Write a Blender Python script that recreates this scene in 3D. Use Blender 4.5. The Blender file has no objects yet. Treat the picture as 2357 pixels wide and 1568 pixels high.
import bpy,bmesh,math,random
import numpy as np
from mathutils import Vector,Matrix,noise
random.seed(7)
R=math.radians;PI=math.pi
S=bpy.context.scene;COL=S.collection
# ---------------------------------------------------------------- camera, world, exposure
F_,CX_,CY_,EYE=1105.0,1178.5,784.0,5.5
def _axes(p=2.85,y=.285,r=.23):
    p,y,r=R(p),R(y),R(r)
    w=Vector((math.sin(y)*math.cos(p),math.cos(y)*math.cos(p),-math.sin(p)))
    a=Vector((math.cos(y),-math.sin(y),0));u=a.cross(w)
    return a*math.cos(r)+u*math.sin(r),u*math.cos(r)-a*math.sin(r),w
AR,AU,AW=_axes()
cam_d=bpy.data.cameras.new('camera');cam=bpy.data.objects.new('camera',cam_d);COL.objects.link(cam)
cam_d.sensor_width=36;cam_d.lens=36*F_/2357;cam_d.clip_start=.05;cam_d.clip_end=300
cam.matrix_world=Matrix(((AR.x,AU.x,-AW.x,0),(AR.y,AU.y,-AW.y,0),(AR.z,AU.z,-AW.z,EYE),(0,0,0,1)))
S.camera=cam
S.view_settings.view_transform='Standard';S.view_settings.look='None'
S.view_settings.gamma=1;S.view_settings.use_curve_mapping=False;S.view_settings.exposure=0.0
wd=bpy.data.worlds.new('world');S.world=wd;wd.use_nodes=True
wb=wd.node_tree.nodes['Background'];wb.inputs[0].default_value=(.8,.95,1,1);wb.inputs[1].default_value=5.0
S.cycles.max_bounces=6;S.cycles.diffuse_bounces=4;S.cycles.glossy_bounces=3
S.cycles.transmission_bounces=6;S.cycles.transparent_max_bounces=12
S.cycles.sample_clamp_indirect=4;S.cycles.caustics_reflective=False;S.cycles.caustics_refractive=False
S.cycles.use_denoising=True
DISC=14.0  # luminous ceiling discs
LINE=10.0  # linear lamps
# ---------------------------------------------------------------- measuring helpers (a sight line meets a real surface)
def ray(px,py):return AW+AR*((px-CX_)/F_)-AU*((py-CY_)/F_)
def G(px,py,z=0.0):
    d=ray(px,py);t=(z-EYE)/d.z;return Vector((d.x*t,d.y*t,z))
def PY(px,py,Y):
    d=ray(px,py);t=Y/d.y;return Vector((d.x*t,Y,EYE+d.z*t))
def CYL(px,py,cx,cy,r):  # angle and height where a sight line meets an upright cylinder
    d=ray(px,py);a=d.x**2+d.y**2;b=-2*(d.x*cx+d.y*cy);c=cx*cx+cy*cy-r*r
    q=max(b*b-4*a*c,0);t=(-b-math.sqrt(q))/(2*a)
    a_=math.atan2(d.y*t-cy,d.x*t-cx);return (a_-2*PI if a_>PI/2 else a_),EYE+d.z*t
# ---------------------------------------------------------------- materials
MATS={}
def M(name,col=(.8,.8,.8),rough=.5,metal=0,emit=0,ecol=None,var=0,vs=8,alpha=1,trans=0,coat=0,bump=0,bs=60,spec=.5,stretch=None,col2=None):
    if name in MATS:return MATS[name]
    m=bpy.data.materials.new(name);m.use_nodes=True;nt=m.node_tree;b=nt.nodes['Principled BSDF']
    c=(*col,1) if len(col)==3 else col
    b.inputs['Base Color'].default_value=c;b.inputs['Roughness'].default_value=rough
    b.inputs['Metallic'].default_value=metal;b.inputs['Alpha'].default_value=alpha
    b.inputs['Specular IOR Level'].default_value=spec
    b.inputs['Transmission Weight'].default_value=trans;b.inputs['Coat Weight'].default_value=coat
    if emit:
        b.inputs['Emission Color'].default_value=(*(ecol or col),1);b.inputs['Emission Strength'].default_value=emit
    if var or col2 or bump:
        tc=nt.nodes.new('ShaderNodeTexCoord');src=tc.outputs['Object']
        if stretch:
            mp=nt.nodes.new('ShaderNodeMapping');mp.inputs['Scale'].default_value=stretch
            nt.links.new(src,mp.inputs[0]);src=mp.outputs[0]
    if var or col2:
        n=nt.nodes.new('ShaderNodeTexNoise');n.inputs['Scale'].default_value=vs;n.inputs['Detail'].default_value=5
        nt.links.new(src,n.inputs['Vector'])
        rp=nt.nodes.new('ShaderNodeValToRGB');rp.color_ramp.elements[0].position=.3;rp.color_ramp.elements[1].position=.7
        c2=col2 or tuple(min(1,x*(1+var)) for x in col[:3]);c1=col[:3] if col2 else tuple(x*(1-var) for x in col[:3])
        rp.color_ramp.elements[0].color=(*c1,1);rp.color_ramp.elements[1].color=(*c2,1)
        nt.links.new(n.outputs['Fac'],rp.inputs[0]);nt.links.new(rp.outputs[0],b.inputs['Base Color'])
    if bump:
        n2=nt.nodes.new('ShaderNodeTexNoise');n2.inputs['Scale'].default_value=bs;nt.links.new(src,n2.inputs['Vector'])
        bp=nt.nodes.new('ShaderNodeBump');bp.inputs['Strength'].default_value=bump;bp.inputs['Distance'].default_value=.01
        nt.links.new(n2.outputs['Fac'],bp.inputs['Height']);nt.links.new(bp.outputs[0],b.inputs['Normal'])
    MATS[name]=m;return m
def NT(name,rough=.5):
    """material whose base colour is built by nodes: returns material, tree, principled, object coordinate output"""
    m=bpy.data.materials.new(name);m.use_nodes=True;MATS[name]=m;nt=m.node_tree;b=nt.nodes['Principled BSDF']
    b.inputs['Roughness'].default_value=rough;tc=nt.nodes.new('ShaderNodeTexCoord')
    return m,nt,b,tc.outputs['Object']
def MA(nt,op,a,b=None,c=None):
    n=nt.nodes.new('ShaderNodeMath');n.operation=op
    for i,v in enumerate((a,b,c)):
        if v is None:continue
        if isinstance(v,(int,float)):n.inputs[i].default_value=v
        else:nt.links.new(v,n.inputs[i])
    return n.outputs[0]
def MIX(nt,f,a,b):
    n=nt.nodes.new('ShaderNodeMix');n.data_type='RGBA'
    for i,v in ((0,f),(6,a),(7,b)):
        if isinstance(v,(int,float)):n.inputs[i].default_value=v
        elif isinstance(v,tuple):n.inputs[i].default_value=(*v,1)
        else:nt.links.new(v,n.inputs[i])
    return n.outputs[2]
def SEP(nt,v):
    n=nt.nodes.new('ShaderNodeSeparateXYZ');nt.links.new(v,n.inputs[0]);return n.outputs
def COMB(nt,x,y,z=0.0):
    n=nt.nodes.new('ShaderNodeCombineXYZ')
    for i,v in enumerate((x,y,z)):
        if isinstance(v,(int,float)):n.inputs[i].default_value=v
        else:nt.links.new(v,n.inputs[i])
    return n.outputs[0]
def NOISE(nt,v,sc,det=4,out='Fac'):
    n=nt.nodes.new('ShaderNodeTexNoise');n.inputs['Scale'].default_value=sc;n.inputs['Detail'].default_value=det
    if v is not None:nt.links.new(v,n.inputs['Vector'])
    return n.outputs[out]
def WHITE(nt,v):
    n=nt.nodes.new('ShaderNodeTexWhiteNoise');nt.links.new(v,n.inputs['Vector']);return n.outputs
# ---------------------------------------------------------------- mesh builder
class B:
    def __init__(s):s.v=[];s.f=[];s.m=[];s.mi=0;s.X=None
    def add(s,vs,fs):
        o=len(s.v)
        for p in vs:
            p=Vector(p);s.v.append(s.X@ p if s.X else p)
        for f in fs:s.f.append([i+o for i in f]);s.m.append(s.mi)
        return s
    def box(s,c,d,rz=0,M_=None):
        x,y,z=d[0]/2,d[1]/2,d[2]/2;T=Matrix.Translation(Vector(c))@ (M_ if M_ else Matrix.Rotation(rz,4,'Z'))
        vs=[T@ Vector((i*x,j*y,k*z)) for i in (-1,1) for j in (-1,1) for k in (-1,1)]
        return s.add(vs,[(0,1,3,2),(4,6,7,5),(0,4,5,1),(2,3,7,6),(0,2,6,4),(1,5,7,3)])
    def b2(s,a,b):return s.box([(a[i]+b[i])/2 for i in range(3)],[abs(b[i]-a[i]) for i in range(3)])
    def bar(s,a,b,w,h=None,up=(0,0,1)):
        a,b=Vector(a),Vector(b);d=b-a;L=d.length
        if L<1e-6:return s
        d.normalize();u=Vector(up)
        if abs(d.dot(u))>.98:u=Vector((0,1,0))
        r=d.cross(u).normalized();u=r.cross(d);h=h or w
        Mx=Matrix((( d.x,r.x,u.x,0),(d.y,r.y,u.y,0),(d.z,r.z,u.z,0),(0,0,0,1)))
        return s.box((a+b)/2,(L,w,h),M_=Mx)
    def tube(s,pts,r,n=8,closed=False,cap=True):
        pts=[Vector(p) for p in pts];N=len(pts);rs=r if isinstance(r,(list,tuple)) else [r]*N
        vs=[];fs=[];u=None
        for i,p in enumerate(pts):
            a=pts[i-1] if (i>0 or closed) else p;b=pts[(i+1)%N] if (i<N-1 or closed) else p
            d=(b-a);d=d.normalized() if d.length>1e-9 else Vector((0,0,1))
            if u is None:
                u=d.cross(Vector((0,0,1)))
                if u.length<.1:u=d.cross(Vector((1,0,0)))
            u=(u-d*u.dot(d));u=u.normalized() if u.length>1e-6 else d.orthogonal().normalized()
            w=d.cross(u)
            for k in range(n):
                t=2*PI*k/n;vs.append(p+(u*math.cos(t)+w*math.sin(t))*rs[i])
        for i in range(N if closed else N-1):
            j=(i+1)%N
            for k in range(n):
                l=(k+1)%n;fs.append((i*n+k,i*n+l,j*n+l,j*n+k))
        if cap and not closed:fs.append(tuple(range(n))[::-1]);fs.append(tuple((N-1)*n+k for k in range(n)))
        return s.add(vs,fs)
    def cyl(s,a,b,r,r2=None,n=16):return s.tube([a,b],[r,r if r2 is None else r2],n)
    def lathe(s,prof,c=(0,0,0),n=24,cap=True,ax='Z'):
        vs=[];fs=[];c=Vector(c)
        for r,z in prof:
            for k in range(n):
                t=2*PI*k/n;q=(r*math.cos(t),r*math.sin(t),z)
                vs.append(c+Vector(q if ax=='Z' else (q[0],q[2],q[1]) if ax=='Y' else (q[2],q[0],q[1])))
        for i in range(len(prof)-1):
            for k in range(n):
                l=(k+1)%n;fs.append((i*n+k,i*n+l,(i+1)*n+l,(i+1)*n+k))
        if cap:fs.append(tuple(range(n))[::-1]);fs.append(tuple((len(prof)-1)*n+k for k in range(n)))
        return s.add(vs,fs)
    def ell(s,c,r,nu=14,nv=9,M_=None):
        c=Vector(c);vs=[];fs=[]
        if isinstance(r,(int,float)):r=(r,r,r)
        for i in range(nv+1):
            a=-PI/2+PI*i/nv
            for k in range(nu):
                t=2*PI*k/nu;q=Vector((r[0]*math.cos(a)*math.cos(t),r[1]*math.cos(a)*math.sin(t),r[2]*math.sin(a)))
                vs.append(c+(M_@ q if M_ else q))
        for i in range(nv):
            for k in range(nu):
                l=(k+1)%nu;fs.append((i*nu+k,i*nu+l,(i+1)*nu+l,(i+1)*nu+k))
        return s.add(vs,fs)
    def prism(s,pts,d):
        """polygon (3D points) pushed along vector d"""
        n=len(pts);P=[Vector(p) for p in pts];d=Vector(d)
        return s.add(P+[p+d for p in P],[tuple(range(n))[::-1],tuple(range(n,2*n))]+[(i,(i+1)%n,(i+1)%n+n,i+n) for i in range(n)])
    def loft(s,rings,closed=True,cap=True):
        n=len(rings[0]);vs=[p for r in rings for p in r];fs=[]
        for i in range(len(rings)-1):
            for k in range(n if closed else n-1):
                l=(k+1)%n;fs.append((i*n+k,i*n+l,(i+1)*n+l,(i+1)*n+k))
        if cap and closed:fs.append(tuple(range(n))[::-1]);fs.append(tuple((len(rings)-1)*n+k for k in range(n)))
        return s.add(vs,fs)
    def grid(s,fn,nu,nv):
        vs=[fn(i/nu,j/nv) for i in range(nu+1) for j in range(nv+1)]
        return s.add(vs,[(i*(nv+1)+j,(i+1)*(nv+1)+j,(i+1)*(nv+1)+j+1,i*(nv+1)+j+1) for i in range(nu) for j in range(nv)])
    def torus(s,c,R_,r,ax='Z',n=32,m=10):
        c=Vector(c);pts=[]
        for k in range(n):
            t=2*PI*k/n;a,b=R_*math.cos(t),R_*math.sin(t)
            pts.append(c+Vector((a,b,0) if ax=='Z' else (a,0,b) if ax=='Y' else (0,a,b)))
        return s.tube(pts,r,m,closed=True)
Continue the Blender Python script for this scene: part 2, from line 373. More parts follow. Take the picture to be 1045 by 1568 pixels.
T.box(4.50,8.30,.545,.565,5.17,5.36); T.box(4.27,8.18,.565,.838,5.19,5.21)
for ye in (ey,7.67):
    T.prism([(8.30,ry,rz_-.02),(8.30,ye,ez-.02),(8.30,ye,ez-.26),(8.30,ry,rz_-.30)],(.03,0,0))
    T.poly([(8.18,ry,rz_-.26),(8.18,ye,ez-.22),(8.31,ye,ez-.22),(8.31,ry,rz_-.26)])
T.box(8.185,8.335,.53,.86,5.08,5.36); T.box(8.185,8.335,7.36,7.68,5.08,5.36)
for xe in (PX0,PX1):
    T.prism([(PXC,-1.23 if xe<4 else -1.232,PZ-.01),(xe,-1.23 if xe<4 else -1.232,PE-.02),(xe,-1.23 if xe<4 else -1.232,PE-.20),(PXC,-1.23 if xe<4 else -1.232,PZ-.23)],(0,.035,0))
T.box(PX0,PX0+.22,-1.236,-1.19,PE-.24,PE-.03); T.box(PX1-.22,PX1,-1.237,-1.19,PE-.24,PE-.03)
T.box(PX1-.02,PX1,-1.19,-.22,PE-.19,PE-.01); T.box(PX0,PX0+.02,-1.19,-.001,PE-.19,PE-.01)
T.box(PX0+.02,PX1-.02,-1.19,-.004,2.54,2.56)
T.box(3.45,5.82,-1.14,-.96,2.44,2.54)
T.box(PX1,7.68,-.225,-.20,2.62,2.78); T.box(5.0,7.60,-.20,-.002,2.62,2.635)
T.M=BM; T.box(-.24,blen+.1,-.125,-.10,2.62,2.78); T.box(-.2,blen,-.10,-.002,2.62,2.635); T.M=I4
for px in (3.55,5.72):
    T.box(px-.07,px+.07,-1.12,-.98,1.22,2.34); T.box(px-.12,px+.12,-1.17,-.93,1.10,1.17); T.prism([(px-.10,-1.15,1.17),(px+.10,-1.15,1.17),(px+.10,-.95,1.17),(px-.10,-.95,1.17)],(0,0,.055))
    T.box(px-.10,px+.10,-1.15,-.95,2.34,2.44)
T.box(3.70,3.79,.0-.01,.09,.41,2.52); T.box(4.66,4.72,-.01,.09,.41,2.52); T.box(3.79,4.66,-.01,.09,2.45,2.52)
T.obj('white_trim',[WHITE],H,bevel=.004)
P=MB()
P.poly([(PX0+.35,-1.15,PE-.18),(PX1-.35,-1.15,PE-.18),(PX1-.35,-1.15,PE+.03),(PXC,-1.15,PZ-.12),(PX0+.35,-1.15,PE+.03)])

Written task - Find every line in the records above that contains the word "pixels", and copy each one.

Final result -
Write a Blender Python script that recreates this scene in 3D. Use Blender 4.5. The Blender file has no objects yet. Treat the picture as 2357 pixels wide and 1568 pixels high.
Continue the Blender Python script for this scene: part 2, from line 373. More parts follow. Take the picture to be 1045 by 1568 pixels.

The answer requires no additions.